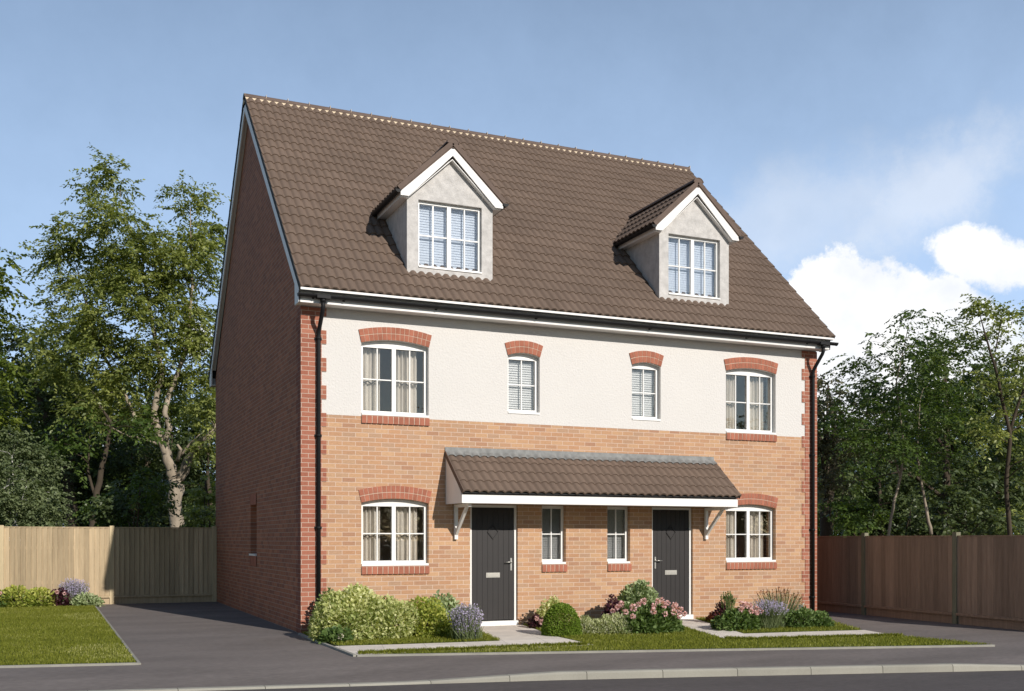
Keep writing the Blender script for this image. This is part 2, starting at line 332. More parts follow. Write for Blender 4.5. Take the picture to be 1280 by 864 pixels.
# asphalt footpath and drives: one sheet falling to the dropped kerbs
fp = MB(); fx = [-60, -40, -22, -12, -8, -5, -3, -1.5, -.5, 0, .4, .8, 1.2, 1.65, 3, 4.91, 6.45, 6.9, 7.4, 7.9, 8.3, 9, 10, 12, 14, 20, 28, 60]
rows = []
for x in fx:
    y = kpt(x); rows.append([(x, y + .12, ktop(x) - .002), (x, y + .5, ktop(x) * .7), (x, y + .95, ktop(x) * .3), (x, y + 1.5, 0), (x, 14 if x > -59 else y + 20, 0)])
for a, b in zip(rows[:-1], rows[1:]):
    for i in range(4): fp.add([a[i], b[i], b[i + 1], a[i + 1]], [(0, 1, 2, 3)], smooth=True)
structure(fix_normals(fp.build('pavement', M['path_asphalt'])))
# lawns, paths, beds
LAWN_FRONT = [(-.06, -3.60), (2.5, -4.30), (4.13, -4.74), (5.79, -5.20), (8.62, -5.97)]
mid_lawn = LAWN_FRONT + [(8.42, -4.42), (6.75, -4.14), (5.9, -4.02), (5.62, -3.72), (6.30, -1.5), (6.6, -.02), (3.93, -.02), (3.50, -2.3), (3.42, -3.69), (2.16, -3.62), (.54, -3.56), (.0, -3.52)]
left_lawn = [(-24, .95), (-4.3, -3.06), (-2.76, -3.40), (-2.84, 9.35), (-24, 9.35)]
bed_one = [(-.02, -.1), (2.93, -.02), (2.42, -2.58), (.88, -2.48), (.03, -2.36), (-.04, -1.0)]
bed_three = [(7.52, -.02), (10.2, -.02), (8.66, -3.30), (7.48, -3.14), (6.46, -3.05)]
path_one = [(2.95, -.01), (3.91, -.01), (3.48, -2.3), (3.40, -3.67), (2.16, -3.60), (.54, -3.54), (-.05, -3.58), (-.05, -2.38), (.88, -2.50), (2.40, -2.60)]
path_two = [(6.62, -.01), (7.50, -.01), (6.44, -3.07), (7.48, -3.16), (8.68, -3.32), (8.42, -4.40), (6.75, -4.12), (5.90, -4.0), (5.64, -3.70), (6.32, -1.5)]
structure(sheet('lawn', [mid_lawn], XY(-.05), .068, M['grassbase']))
structure(sheet('lawn', [left_lawn], XY(-.05), .068, M['grassbase']))
structure(sheet('flower_bed', [bed_one], XY(-.05), .066, M['grassbase']))
structure(sheet('flower_bed', [bed_three], XY(-.05), .066, M['grassbase']))
structure(sheet('path', [path_one], XY(-.05), .072, M['slab']))
structure(sheet('path', [path_two], XY(-.05), .072, M['slab']))
ed = MB()
def edge(pts, w=.042, z=.028):
    for a, b in zip(pts[:-1], pts[1:]): ed.bar((*a, z - .06), (*b, z - .06), w, .12)
edge([(p[0], p[1] - .03) for p in LAWN_FRONT]); edge([(-.09, -3.62), (-.09, -.95), (-.06, -.15)]); edge([(-24, .92), (-4.3, -3.09), (-2.73, -3.43)]); edge([(-2.73, -3.43), (-2.80, 8.8)], .035, .020)
structure(ed.build('edging', M['edging']))
tr = MB(); tr.add([(-60, 9.9, .01), (80, 9.9, .01), (80, 90, .01), (-60, 90, .01)], [(0, 1, 2, 3)]); structure(tr.build('terrain', M['woodground']))

# ================================================================== HOUSE
house = empty('brick_house', (0, 0, 0), 'pair of joined brick and cream rendered homes with a brown tiled roof and two dormers', 'house')
T = .30
# window table: (x0, x1, z0, zspring, sag, kind)
big_u = (1.0, 2.18, 3.60, 4.80, .075); big_g = (1.0, 2.18, 1.085, 2.14, .075); small_u = (3.65, 4.27, 3.75, 4.775, .06)
slit = (4.31, 4.79, 1.085, 2.14, 0); door_o = (2.94, 3.84, .0, 2.135, 0)
mir = lambda o: (W - o[1], W - o[0]) + tuple(o[2:])
ops = [big_u, big_g, small_u, slit, door_o]; ops += [mir(o) for o in ops]
lower = [o for o in ops if o[3] < 3]; upper = [o for o in ops if o[3] > 3]
sheet('brick_wall', [[(.001, -.02), (W, -.02), (W, ZR), (.001, ZR)]] + [opening(*o) for o in lower], XZ(0), T, M['buff'], house)
up_z = 5.40
sheet('render_wall', [[(.001, ZR + .002), (W, ZR + .002), (W, up_z), (.001, up_z)]] + [opening(*o) for o in upper], XZ(.004), T, M['render'], house)
# side walls
side_open = (4.06, 4.76, 1.20, 2.22, 0)
gab = [(T + .01, -.02), (D, -.02), (D, 5.5), (RY, ZT - .12), (T + .01, roofz(T) - .12)]
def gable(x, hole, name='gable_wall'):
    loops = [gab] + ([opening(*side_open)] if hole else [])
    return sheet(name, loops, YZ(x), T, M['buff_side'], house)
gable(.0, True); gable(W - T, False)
cw = MB(); cw.box(0, .008, -.0, T + .012, -.02, 5.46); cw.hexa([(0, 0, 5.46), (.008, 0, 5.46), (.008, T + .012, 5.46), (0, T + .012, 5.46), (0, 0, roofz(0) - .12), (.008, 0, roofz(0) - .12), (.008, T + .012, roofz(T) - .12), (0, T + .012, roofz(T) - .12)])
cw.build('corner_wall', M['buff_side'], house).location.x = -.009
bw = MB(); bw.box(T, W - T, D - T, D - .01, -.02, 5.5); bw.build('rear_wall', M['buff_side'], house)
iw = MB()
iw.box(T + .01, W - T - .01, 1.6, 1.7, .05, 5.3); iw.box(T + .01, W - T - .01, T + .02, D - T - .02, 2.5, 2.72); iw.box(T + .01, W - T - .01, T + .02, D - T - .02, 5.2, 5.3)
iw.box(T + .01, W - T - .01, T + .02, D - T - .02, .0, .05)
for x in (2.7, 3.3 + .1, 4.9, W / 2, W - 2.7, W - 4.9): iw.box(x - .04, x + .04, T + .03, 1.6, 2.72, 5.2) if x not in (3.4,) else None
for x in (2.6, W / 2, W - 2.6): iw.box(x - .04, x + .04, T + .03, 1.6, .05, 2.5)
iw.build('interior_wall', M['room'], house)
# damp course line and quoins
def quoin(left):
    q = MB(); s = .012
    n = int(5.31 / .225)
    for k in range(n + 1):
        z0, z1 = k * .225, min((k + 1) * .225, 5.31)
        if z0 >= 5.31: break
        wdt = .41 if k % 2 == 1 else .33
        if not left: wdt -= .05
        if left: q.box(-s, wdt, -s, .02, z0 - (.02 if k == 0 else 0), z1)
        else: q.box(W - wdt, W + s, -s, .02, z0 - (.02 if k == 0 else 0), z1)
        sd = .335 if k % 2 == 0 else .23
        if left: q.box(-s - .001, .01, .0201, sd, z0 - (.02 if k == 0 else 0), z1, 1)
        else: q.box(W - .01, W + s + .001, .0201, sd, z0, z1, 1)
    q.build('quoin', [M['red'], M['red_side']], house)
quoin(True); quoin(False)

def wedge_arch(x0, x1, zs, sag, n, parent):
    """two-ring soldier arch of separate wedge bricks on a mortar bed"""
    xm = (x0 + x1) / 2; h = (x1 - x0) / 2; r = (h * h + sag * sag) / (2 * sag); a = math.asin(h / r); zc = zs + sag - r
    # wider splay than the true radius
    def P(t, d): # t -1..1, d 0..1
        ang = a * t; splay = R_(13 if h > .4 else 16) * t
        p = Vector((xm + r * math.sin(ang), zc + r * math.cos(ang)))
        dr = Vector((math.sin(splay), math.cos(splay)))
        return p + dr * d * .215
    y0, y1, ym = -.014, .03, -.008
    mo = MB(); ns = 24
    for i in range(ns):
        t0, t1 = -1 + 2 * i / ns, -1 + 2 * (i + 1) / ns
        q = [P(t0, 0), P(t1, 0), P(t1, 1), P(t0, 1)]
        mo.hexa([(p.x, ym, p.y) for p in q] + [(p.x, y1, p.y) for p in q], 0)
    ar = mo
    for i in range(n):
        e = .0042 / (h / n * 2) * .9; t0 = -1 + 2 * (i + e if i else 0) / n; t1 = -1 + 2 * (i + 1 - (e if i < n - 1 else 0)) / n
        for d0, d1 in ((0, .475), (.525, 1)):
            q = [P(t0, d0), P(t1, d0), P(t1, d1), P(t0, d1)]
            ar.hexa([(p.x, y0, p.y) for p in q] + [(p.x, y1 - .001, p.y) for p in q], 1)
    o = ar.build('brick_arch', [M['mortar'], M['red_unit']], parent); fix_normals(o); return o
def brick_sill(x0, x1, zt, n, parent):
    s = MB(); zb = zt - .135
    s.box(x0 + .004, x1 - .004, -.026, .0, zb + .004, zt - .006, 0)
    for i in range(n):
        w = (x1 - x0) / n; a, b = x0 + i * w + .007, x0 + (i + 1) * w - .007
        s.hexa([(a, -.036, zb), (b, -.036, zb), (b, -.001, zb), (a, -.001, zb), (a, -.032, zt - .012), (b, -.032, zt - .012), (b, -.001, zt), (a, -.001, zt)], 1)
    s.build('brick_sill', [M['mortar'], M['red_unit']], parent)

curtain_list = []
YF = .095        # front face of the window frames
def window(o, kind, parent=house, yf=YF, mat_glass='glass', name='window'):
    x0, x1, z0, zs, sag = o; fb = .085; fr = .05; e = .002
    x0 += e; x1 -= e
    outer = [(x0, z0), (x1, z0)] + arc(x0, x1, zs - .002, sag)
    holes = []
    top = zs - .055 if sag else zs - .06
    if kind == 'double':
        xm = (x0 + x1) / 2; holes = [(x0 + fr, xm - .035), (xm + .035, x1 - fr)]
    else: holes = [(x0 + fr, x1 - fr)]
    loops = [outer] + [[(a, z0 + fb), (b, z0 + fb), (b, top), (a, top)] for a, b in holes]
    fo = sheet(name, loops, XZ(yf), .06, M['white'], parent)
    # casement lips and glazing bars joined into one frame mesh
    m = MB()
    for a, b in holes:
        c = (a + b) / 2; zm = (z0 + fb + top) / 2; bw_ = .009
        m.box(c - bw_, c + bw_, yf + .014, yf + .05, z0 + fb, top)
        m.box(a, c - bw_ - .0005, yf + .0145, yf + .05, zm - bw_, zm + bw_); m.box(c + bw_ + .0005, b, yf + .0145, yf + .05, zm - bw_, zm + bw_)
    # sill nose
    m.box(x0 + .003, x1 - .003, -.012, yf - .001, z0 + .001, z0 + .038)
    bars = m.build('glazing_bars', M['white'], fo)
    gp = MB()
    for a, b in holes: gp.box(a - .003, b + .003, yf + .026, yf + .034, z0 + fb - .003, top + .003)
    gp.build('pane', M[mat_glass], fo)
    sl_ = MB()
    for a, b in holes:
        t = .006
        for q in ((a, a + t, z0 + fb, top), (b - t, b, z0 + fb, top), (a + t, b - t, z0 + fb, z0 + fb + t), (a + t, b - t, top - t, top)):
            sl_.box(q[0], q[1], yf + .018, yf + .026, q[2], q[3])
    sl_.build('seal', M['seal'], fo)
    return fo
for o in (big_u, big_g, mir(big_u), mir(big_g)):
    window(o, 'double'); wedge_arch(o[0] - .002, o[1] + .002, o[3], o[4], 16, house); brick_sill(o[0] - .005, o[1] + .01, o[2] - .002, 13, house)
for o in (small_u, mir(small_u)):
    window(o, 'single'); wedge_arch(o[0] - .002, o[1] + .002, o[3], o[4], 8, house)
for o in (slit, mir(slit)):
    window(o, 'single', mat_glass='glass_pat'); brick_sill(o[0] - .005, o[1] + .02, o[2] - .002, 6, house)
# narrow gable window
def gable_window():
    y0, y1, z0, z1, _ = side_open
    f = sheet('window', [[(y0 + .002, z0), (y1 - .002, z0), (y1 - .002, z1 - .002), (y0 + .002, z1 - .002)], [(y0 + .06, z0 + .08), (y1 - .06, z0 + .08), (y1 - .06, z1 - .06), (y0 + .06, z1 - .06)]], YZ(.17), .06, M['white'], house)
    b = MB(); b.box(.20, .208, y0 + .058, y1 - .058, z0 + .078, z1 - .058); b.build('pane', M['glass'], f)
    s = MB(); s.box(-.035, .169, y0 + .003, y1 - .003, z0 + .001, z0 + .04); s.build('sill', M['white'], f)
    n = 10
    for zz0, zz1 in ((z1 + .002, z1 + .215), (z0 - .20, z0 - .002)):
        h = MB()
        for i in range(n):
            w = (y1 - y0 + .02) / n; a = y0 - .01 + i * w; h.box(-.014, .02, a + .004, a + w - .004, zz0, zz1, 1)
        h.box(-.008, .021, y0 - .006, y1 + .006, zz0 + .004, zz1 - .004, 0)
        h.build('brick_lintel' if zz0 > z0 else 'brick_sill', [M['mortar'], M['red_unit']], house)
gable_window()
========
### Task instructions
Give again the lines from the one with "loops = [gab]" to the one with "cw = MB(); cw.box(0, .008, -.0, T", both lines included, exactly and with no other line.

### Solution to this exercise
    loops = [gab] + ([opening(*side_open)] if hole else [])
    return sheet(name, loops, YZ(x), T, M['buff_side'], house)
gable(.0, True); gable(W - T, False)
cw = MB(); cw.box(0, .008, -.0, T + .012, -.02, 5.46); cw.hexa([(0, 0, 5.46), (.008, 0, 5.46), (.008, T + .012, 5.46), (0, T + .012, 5.46), (0, 0, roofz(0) - .12), (.008, 0, roofz(0) - .12), (.008, T + .012, roofz(T) - .12), (0, T + .012, roofz(T) - .12)])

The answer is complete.